The main character is also the narrator, an unnamed filmmaker who is forced to film beheadings. He is described mostly through his thoughts and actions, as he appears eager to tell readers about his job and how it affects him. The events are seen through his eyes. Other characters are also mentioned, such as the narrator’s best friend, but their importance is more symbolic. This is also suggested by the fact that none of the characters are given names.  

The main physical setting is the narrator’s house. Other locations are also mentioned: his friend’s flat, or the places where the beheadings happen. The geographical location is not specified, as the narrator only tells us that the city where he lives is at war.

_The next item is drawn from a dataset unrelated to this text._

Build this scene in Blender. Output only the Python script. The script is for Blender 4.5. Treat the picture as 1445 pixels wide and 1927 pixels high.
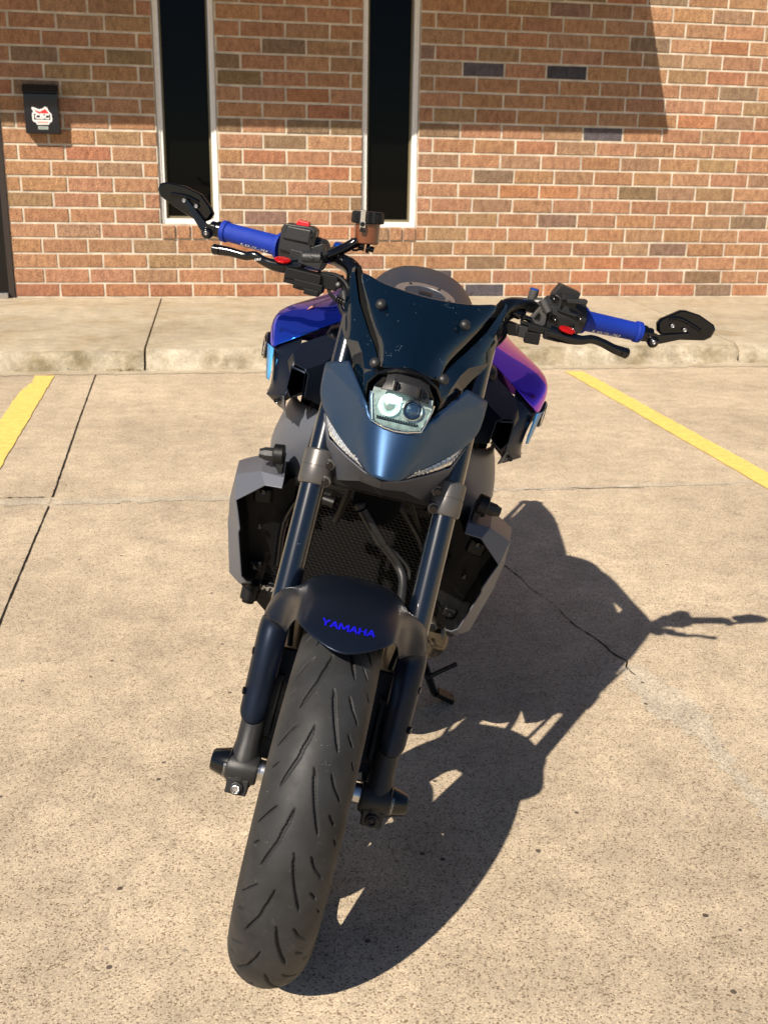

We can work out from the events of the story that the action takes place somewhere in the Middle East in the 2000s. The social setting explores the harsh realities of war in the Middle East, and the effects it has on regular people.

The events are told by a first-person narrator, who sometimes switches to the second person to address his readers directly and give details about his job. This involves the reader in the action itself, as the reader is forced to imagine events through the eyes of the filmmaker.

The language used is informal and conversational. The narrative is mostly in the present tense, except for when the narrator is referring to a specific event a friend of his has experienced, when he uses the past tense. The choice of words is explicit, and the narrator guides the readers through the events and keeps them involved in the narrative. The narrative is also rich in symbols, as objects and characters are used to highlight the harsh situation created by the war.